Dataset content
- - - - - - -

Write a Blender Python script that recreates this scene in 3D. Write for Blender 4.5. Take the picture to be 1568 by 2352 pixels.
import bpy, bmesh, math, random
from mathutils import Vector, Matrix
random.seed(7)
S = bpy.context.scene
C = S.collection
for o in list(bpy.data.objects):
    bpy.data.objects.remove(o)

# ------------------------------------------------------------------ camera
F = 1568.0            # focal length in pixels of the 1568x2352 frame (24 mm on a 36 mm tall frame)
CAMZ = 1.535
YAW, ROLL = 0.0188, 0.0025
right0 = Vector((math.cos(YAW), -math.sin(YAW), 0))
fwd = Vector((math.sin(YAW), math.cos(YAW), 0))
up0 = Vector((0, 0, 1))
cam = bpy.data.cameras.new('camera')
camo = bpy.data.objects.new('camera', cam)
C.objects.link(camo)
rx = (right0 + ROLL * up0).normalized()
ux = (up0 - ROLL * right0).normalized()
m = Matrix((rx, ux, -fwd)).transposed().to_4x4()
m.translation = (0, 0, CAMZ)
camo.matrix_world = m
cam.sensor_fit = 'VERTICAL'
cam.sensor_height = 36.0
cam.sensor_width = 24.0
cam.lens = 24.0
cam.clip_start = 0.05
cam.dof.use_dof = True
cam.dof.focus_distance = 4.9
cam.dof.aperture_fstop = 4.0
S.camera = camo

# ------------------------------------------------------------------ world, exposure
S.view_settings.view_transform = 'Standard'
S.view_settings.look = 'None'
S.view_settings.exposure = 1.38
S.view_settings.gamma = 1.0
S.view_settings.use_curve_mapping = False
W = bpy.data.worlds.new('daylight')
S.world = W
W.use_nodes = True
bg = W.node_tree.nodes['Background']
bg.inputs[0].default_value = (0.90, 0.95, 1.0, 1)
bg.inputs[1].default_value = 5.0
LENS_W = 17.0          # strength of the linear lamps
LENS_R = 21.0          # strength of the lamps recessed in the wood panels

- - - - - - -

Stated task
Using the data above, restate word for word the lines from its opening line through the line that contains "bpy.data.objects.remove(o)", and no more.

Result of this task
Write a Blender Python script that recreates this scene in 3D. Write for Blender 4.5. Take the picture to be 1568 by 2352 pixels.
import bpy, bmesh, math, random
from mathutils import Vector, Matrix
random.seed(7)
S = bpy.context.scene
C = S.collection
for o in list(bpy.data.objects):
    bpy.data.objects.remove(o)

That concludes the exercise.